Pero luego, el instinto muere. Luego, tienes una casa, un coche, un trabajo, una cuenta en Facebook y la satisfactoria sensación de estar haciendo algo de provecho. Y sin darte cuenta, has entrado en la dinámica global, que tiene como telón de fondo la Máxima de Occidente: un consumismo materialista, la compulsividad desatada de satisfacer unas necesidades concretas. La prevalencia de lo material sobre lo espiritual.
Y todos aquellos que viven en la presunción fantasiosa de que son los dueños de su propio destino, de que acaso son diferentes o especiales, aquellos que se atreven a sostenerse a sí mismos como “la excepción a la regla”, son parte del puzzle. Son un engranaje más del mecanismo. Están vacíos.
No temo a la nada. Lo que me aterroriza son la cosas que llenan artificialmente ese vacío. Y lo que verdaderamente me quita el sueño es la posibilidad de acabar aceptándolas como inherentes y necesarias para una vida feliz y plena.
De todos modos, la felicidad es sólo un término injustamente trascendente para denominar el efecto físico, emocional y sensorial de unas cuantas sustancias químicas en el organismo humano. Un perro, a la par que un cerdo o un cachorro humano, es capaz de ser feliz supliendo sus necesidades vitales porque no se plantea la utilidad de las cosas, y mucho menos de el ser. El ser humano es incapaz de ser feliz porque se halla en un estado de conciencia superior (que no mejor) Hay seres que no son. Hay seres que son. Y hay seres que son y lo saben. Llegado a este estadío, una parte del ser humano perece. Somos seres enfermos de conciencia. Nos dejan ver una fracción del sinsentido, pero no podemos comprenderlo, y eso nos corroe. Una vez entrenado para vivir en la mentira, la vida de un ser humano fuera del marco social y en plena experimentación de la verdad, es una tortura abocada a la muerte.

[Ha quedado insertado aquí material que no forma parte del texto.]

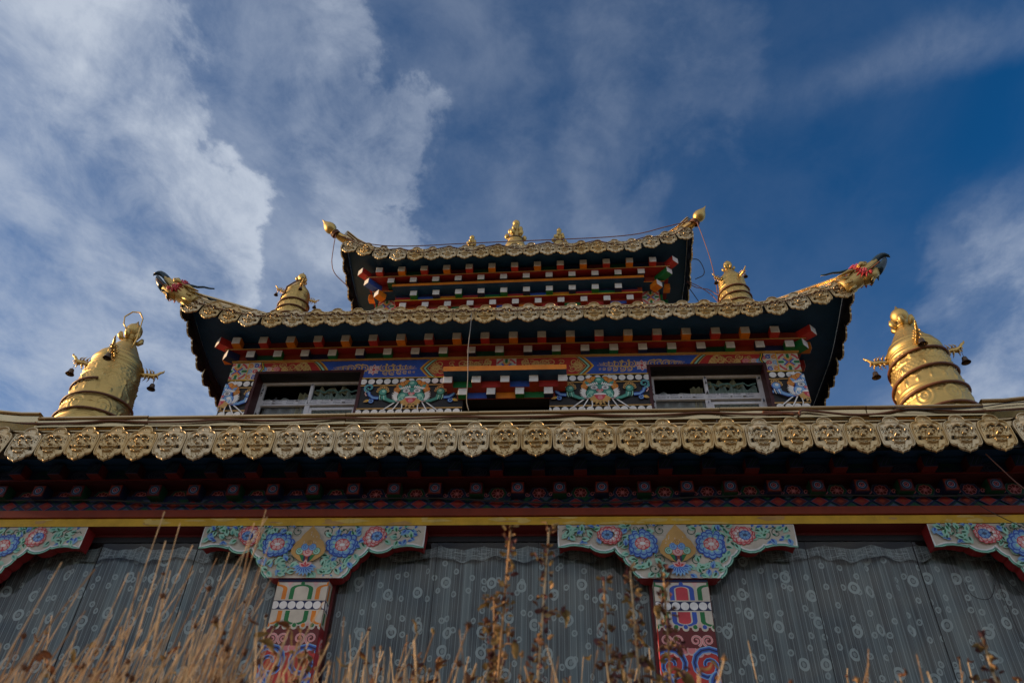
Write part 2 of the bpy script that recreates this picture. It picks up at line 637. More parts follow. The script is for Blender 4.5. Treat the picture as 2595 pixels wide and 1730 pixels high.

No quiero pasarme la vida fingiendo que veo sentido alguno a trabajar hasta los 60 años para obtener cantidades periódicas de materia fungible, volátil, que se pierde entre inmensas hipotecas, y contratos infinitos, y objetos de metal y plástico, y celdas de cemento y vidrio. Porque es innecesario. Porque cuando lo analizo desde cerca, cuando le paso los Rayos X al asunto,lo único que veo es a gente desesperada tapando un vacío vital y existencial con un embrollo de actividades y pensamientos precipitados. Gente que tapa el inexorable sinsentido de la existencia con artificial y fingido orden y causa para mantener sus mentes ocupadas y no sucumbir al pánico y a la locura.
Así pues, no me gusta ninguna de las personas que puedo llegar a ser en este mundo ni ninguna de las opciones que puede ofrecerme esta farsa global. Esgrimo mi espada de papel contra la marea de cemento. Y como el cuerpo de carne contra el implacable glaciar, nos lamemos los huesos y las cuencas de los ojos, nos batimos en silenciosas palabras.